GIVEN PROBLEM: Set down exactly the lines in the records below that run from the line with "Build this scene" to the line with "from mathutils import Vector, Matrix, Euler", inclusive, and nothing more.

[Scripts that build scenes]

-*-

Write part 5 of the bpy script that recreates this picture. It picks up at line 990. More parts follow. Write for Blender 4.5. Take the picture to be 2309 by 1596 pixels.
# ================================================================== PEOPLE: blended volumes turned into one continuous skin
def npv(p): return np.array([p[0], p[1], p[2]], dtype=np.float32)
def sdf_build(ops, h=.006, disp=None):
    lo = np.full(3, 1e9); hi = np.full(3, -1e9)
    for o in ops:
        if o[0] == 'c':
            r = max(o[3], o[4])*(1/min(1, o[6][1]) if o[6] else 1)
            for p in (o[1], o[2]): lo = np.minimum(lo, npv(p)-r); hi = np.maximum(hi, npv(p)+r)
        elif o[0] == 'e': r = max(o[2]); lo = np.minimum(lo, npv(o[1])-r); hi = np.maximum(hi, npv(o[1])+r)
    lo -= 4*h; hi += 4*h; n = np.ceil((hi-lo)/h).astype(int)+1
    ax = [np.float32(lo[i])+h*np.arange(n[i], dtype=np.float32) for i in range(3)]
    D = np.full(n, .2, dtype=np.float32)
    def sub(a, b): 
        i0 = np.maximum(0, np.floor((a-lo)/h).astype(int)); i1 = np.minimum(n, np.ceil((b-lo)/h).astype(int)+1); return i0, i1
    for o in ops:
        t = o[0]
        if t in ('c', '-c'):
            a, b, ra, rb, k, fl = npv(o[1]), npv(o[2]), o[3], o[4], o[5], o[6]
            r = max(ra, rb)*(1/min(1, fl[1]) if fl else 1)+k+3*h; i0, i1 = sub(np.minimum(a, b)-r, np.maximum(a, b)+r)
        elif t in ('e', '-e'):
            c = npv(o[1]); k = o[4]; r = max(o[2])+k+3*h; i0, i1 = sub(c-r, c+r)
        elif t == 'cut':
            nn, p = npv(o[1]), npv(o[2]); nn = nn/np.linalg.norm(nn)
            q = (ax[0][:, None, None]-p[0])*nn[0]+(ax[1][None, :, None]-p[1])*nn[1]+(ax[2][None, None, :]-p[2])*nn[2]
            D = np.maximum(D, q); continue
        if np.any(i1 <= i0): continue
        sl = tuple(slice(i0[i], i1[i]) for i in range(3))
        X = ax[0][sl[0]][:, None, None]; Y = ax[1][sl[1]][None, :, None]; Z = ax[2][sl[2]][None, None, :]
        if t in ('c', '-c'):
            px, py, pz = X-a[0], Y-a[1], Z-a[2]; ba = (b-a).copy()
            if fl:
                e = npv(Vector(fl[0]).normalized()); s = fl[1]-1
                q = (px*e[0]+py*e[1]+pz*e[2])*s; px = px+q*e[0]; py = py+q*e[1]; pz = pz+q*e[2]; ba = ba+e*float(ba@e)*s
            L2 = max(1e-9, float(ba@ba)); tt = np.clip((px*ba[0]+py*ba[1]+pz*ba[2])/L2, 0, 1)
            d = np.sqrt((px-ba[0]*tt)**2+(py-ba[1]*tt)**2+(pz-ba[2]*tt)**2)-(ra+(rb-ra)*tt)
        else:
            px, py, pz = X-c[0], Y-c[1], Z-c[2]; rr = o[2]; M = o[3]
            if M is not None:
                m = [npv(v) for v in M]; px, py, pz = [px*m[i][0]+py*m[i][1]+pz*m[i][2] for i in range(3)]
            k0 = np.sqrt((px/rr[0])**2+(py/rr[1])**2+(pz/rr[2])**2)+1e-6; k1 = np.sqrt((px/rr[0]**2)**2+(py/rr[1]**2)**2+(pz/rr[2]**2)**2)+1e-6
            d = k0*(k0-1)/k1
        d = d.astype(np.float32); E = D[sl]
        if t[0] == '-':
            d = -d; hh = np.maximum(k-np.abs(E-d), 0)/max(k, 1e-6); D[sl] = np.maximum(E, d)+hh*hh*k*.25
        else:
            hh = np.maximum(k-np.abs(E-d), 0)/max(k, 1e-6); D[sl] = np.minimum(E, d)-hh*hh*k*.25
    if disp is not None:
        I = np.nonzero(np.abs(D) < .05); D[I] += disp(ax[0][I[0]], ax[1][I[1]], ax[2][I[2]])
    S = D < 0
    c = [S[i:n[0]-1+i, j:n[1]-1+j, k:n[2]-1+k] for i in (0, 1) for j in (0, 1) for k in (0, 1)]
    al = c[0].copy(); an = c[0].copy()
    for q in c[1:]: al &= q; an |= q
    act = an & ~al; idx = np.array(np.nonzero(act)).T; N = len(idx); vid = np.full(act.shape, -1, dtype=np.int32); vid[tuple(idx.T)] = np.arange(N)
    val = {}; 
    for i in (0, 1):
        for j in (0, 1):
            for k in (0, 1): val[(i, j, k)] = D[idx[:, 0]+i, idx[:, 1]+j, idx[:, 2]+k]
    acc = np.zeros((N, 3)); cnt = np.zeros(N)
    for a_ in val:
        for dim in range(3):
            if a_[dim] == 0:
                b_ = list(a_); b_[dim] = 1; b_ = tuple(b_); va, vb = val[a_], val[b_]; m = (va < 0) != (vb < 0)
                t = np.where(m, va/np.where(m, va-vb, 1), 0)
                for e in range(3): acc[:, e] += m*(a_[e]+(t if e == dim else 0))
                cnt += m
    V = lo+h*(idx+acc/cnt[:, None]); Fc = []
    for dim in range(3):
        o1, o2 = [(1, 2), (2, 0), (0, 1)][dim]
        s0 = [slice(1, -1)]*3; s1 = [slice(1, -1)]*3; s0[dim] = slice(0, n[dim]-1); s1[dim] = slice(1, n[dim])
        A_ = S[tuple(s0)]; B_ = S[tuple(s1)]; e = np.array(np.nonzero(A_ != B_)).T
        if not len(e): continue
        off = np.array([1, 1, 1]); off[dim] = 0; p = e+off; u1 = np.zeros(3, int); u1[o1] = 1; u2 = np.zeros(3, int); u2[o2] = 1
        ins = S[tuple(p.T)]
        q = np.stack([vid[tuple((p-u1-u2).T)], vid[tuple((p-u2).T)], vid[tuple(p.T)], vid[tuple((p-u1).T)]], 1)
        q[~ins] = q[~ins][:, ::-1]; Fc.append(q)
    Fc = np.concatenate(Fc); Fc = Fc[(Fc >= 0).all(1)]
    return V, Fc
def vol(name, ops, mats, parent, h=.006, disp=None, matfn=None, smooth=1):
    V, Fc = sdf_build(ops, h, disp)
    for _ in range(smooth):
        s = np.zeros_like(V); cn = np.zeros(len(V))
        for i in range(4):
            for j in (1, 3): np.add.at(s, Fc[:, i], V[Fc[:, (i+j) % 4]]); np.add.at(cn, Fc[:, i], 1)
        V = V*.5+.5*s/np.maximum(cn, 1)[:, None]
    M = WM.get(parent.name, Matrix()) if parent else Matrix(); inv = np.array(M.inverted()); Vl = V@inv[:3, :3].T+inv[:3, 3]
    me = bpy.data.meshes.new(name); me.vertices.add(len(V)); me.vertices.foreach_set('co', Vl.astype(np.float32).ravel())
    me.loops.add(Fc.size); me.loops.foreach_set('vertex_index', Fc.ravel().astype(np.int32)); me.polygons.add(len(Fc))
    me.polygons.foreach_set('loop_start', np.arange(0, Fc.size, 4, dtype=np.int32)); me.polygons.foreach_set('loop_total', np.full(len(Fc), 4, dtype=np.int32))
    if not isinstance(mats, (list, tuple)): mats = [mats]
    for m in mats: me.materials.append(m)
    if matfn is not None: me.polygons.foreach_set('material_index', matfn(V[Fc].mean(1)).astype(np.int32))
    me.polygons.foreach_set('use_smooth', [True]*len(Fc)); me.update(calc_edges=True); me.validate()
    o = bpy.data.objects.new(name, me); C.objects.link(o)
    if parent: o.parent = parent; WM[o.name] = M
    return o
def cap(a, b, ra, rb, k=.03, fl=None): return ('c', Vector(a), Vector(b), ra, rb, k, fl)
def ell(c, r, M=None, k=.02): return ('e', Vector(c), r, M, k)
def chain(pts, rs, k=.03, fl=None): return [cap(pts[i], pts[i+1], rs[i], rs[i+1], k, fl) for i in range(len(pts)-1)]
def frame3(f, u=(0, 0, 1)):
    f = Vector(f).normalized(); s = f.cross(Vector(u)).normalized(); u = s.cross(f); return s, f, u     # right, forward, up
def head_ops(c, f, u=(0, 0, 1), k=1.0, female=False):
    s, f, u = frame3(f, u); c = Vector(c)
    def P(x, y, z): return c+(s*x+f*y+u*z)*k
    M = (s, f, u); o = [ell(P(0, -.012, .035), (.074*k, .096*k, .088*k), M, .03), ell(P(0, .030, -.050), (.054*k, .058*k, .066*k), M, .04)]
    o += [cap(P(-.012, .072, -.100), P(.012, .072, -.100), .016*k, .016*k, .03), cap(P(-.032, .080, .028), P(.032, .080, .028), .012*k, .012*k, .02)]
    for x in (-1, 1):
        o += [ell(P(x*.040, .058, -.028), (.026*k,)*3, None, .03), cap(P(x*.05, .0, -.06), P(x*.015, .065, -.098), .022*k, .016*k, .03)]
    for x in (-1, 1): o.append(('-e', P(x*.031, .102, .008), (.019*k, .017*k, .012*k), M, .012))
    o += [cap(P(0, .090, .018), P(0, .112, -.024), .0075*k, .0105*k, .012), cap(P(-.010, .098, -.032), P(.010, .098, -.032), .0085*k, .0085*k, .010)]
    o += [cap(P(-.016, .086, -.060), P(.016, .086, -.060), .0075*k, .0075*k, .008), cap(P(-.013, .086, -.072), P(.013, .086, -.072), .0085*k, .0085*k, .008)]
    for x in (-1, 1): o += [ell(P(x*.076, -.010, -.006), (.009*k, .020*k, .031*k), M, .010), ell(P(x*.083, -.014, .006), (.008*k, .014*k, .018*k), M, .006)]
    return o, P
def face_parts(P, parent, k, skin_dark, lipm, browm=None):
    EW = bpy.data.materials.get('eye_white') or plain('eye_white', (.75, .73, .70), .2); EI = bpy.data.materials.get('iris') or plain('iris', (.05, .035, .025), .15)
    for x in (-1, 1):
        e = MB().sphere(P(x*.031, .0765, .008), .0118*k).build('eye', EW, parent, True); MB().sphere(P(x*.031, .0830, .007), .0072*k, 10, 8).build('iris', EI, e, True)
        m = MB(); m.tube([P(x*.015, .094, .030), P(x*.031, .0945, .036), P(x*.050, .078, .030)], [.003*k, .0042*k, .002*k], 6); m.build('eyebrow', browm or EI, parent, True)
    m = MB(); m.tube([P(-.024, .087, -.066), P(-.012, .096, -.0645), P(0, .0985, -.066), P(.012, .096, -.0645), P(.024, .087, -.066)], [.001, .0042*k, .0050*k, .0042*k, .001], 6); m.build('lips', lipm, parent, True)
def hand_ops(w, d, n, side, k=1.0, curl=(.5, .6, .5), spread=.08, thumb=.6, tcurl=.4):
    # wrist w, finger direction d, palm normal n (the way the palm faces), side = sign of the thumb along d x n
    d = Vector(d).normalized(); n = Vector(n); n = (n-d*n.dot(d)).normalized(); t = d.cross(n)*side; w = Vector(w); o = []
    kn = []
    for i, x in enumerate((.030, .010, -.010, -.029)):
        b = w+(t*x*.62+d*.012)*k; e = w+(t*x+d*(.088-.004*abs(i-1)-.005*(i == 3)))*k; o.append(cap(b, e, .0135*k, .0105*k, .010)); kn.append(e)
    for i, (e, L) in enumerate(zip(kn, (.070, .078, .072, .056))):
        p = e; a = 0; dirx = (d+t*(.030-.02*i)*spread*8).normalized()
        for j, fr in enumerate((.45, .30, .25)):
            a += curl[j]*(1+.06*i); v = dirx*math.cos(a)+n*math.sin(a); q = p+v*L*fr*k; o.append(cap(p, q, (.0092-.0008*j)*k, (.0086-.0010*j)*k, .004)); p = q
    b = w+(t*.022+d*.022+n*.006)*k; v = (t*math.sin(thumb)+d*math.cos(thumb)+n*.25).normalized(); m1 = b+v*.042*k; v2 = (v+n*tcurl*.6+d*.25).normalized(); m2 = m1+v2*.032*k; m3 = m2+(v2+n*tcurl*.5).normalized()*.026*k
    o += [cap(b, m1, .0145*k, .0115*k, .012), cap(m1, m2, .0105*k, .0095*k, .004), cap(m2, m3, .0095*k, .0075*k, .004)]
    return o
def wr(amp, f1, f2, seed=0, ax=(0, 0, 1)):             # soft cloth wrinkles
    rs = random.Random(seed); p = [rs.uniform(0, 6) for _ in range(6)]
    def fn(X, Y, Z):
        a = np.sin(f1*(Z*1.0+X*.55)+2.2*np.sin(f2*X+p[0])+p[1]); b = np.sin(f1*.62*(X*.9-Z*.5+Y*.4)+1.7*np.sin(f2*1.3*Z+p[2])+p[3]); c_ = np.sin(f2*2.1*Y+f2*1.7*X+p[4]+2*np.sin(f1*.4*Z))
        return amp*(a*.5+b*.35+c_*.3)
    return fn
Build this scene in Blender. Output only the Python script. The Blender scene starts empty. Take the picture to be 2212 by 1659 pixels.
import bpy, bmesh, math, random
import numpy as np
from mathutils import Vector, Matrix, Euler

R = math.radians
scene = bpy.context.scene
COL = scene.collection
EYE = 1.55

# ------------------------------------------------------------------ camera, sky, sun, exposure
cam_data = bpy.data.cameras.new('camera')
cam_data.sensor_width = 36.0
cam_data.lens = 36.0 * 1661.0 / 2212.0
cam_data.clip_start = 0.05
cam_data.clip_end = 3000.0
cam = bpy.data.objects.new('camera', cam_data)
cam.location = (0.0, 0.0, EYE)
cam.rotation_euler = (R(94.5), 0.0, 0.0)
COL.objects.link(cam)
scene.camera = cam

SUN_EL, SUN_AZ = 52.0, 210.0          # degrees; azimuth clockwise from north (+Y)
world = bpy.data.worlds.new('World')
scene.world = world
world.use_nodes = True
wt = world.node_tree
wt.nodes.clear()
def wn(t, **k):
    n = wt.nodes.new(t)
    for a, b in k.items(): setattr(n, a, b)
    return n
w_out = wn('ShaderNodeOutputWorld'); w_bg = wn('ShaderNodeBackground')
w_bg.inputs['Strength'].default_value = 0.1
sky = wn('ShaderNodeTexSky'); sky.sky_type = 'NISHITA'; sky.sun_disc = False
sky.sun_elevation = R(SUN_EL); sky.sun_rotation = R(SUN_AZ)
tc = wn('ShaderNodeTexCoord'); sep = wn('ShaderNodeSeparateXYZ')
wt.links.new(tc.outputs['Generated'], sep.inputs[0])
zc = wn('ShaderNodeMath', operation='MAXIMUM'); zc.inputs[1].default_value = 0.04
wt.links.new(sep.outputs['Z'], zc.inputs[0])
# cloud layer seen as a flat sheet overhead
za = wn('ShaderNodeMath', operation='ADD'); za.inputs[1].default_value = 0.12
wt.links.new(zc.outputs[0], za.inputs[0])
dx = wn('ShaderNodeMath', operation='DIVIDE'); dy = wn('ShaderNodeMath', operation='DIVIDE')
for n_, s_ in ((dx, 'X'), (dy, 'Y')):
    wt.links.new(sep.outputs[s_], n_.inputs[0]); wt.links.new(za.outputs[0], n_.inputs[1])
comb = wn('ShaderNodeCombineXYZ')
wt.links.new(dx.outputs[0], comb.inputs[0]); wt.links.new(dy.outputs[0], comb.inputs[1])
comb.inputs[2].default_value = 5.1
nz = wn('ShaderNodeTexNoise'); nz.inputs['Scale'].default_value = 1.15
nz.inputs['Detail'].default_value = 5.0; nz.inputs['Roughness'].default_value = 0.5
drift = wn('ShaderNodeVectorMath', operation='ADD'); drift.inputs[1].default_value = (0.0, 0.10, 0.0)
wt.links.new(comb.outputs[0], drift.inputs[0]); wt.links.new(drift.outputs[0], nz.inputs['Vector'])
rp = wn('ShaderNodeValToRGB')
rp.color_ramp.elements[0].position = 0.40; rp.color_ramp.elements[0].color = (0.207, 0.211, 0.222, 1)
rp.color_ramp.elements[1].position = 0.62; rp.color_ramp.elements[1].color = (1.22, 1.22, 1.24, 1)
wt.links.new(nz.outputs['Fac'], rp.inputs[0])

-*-

WORKED SOLUTION:
Build this scene in Blender. Output only the Python script. The Blender scene starts empty. Take the picture to be 2212 by 1659 pixels.
import bpy, bmesh, math, random
import numpy as np
from mathutils import Vector, Matrix, Euler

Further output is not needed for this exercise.